Fermeture définitive
Les petits commerces traditionnels, anciens cœurs battants de nos villes, se meurent lentement mais surement. Concurrencés depuis des décennies par les petites, moyennes ou grandes surfaces où l’on ne parle plus qu’à des robots, par les enseignes franchisées où se succèdent des gérants délocalisés, ou pire : par les plateformes en lignes qui livrent dans des points relais ou par leur service d’esclaves à vélo, la plupart n’ont pas résisté. Qui achète encore son pot de peinture ou ses clous chez le quincailler du quartier ? Ses rubans et boutons à la mercerie ? Qui fait réparer sa montre chez l’horloger ? Les boutiques de téléphonie, elles, fleurissent à chaque coin de rue. Dans les centres branchés des grandes villes où les réparateurs de vélo ont remplacé les garages, la gentrification fait apparaître de nouveaux petits commerces de proximité écologiques et très chers.
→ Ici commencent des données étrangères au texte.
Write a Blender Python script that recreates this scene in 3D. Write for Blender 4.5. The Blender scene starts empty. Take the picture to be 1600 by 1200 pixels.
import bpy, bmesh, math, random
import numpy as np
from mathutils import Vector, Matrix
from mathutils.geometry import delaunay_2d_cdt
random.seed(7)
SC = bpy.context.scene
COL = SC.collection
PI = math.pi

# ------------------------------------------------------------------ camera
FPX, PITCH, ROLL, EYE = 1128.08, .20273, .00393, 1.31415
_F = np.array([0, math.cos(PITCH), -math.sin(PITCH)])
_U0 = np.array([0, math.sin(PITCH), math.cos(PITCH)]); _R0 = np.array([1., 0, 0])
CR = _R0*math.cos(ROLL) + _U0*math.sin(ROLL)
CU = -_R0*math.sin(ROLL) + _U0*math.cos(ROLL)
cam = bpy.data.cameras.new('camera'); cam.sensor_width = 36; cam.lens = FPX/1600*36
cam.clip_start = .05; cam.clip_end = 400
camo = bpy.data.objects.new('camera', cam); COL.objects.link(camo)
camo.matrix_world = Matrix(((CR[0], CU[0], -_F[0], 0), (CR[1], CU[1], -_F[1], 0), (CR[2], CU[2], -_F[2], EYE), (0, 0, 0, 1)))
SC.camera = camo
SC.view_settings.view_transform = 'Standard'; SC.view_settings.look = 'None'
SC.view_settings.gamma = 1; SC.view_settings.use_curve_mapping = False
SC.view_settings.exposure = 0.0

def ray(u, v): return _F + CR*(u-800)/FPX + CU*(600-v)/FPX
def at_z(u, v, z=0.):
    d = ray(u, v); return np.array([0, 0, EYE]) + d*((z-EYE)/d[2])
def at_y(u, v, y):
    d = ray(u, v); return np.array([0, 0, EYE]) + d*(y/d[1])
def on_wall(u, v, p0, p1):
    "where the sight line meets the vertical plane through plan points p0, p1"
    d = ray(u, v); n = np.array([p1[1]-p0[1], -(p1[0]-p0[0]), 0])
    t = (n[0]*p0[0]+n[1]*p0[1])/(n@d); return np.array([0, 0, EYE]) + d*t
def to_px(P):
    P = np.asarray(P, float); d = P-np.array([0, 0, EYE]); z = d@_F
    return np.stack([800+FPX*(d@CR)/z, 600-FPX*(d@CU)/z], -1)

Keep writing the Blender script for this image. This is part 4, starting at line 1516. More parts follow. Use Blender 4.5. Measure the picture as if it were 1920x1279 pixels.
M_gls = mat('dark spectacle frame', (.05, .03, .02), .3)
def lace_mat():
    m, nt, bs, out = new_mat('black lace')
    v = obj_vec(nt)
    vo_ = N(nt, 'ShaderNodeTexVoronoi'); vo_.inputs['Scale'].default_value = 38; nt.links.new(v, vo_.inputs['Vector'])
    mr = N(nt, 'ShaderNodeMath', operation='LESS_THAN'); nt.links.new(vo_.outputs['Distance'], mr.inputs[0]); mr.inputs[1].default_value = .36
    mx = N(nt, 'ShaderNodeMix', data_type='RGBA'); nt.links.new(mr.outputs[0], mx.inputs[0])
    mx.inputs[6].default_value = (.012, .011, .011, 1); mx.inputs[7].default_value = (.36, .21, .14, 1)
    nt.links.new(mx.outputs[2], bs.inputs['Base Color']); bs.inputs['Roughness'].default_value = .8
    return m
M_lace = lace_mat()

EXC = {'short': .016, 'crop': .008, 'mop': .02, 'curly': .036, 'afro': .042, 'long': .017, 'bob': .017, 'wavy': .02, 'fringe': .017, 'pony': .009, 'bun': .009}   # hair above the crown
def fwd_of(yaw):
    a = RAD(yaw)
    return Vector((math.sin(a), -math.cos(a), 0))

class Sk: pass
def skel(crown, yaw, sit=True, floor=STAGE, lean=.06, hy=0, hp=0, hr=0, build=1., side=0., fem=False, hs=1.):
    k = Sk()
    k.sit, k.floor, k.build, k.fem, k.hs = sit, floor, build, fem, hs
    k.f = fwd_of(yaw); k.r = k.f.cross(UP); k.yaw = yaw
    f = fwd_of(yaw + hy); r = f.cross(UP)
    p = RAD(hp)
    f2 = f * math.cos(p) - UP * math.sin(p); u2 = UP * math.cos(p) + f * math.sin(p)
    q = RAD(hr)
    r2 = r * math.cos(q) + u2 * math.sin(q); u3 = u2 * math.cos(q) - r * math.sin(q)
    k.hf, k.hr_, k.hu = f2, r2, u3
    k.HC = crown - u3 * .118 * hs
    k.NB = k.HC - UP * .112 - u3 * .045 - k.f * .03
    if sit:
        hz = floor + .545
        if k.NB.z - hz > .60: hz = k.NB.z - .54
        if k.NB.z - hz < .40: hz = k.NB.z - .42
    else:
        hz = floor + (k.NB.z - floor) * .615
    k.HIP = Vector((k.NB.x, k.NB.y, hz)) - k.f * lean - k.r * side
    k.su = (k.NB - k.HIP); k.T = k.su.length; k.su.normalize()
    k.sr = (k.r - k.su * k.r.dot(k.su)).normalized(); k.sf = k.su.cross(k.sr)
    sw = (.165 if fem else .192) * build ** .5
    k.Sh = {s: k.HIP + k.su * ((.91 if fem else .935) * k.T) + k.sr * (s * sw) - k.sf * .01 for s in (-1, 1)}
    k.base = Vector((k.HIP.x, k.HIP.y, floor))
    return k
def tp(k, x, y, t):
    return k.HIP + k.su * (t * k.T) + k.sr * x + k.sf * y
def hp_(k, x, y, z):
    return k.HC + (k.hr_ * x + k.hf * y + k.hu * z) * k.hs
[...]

Les épiciers d’antan ont été remplacés par les supérettes et les traiteurs hauts de gamme, les bistrots d’habitués se reconvertissent en work-friendly cafés avec wifi.
Tout ceci n’est guère nouveau : Le vieux Paris n’est plus (la forme d’une ville change plus vite, hélas ! que le cœur d’un mortel !) écrivait déjà Baudelaire et l’histoire de la photographie est intimement liée aux mutations urbaines, de Marville à Brassaï en passant par Atget, le pionnier de la photographie de la rue parisienne. Quand je me promène à Paris, ses images m’accompagnent. Quelques anciens commerces résistent à leur disparition définitive comme de grands vieillards, presque des fantômes. Qu’elles soient taguées, à moitié démolies, à peine reconnaissables, leurs façades hantent la ligne des rues comme autant de rappels de ce qui fut longtemps des lieux d’échange et de rencontre. Toutes décaties qu’elles soient elles, ces façades aux enseignes effacées composent des grimoires chargés de mémoire, patinés par le temps : éminemment photogéniques.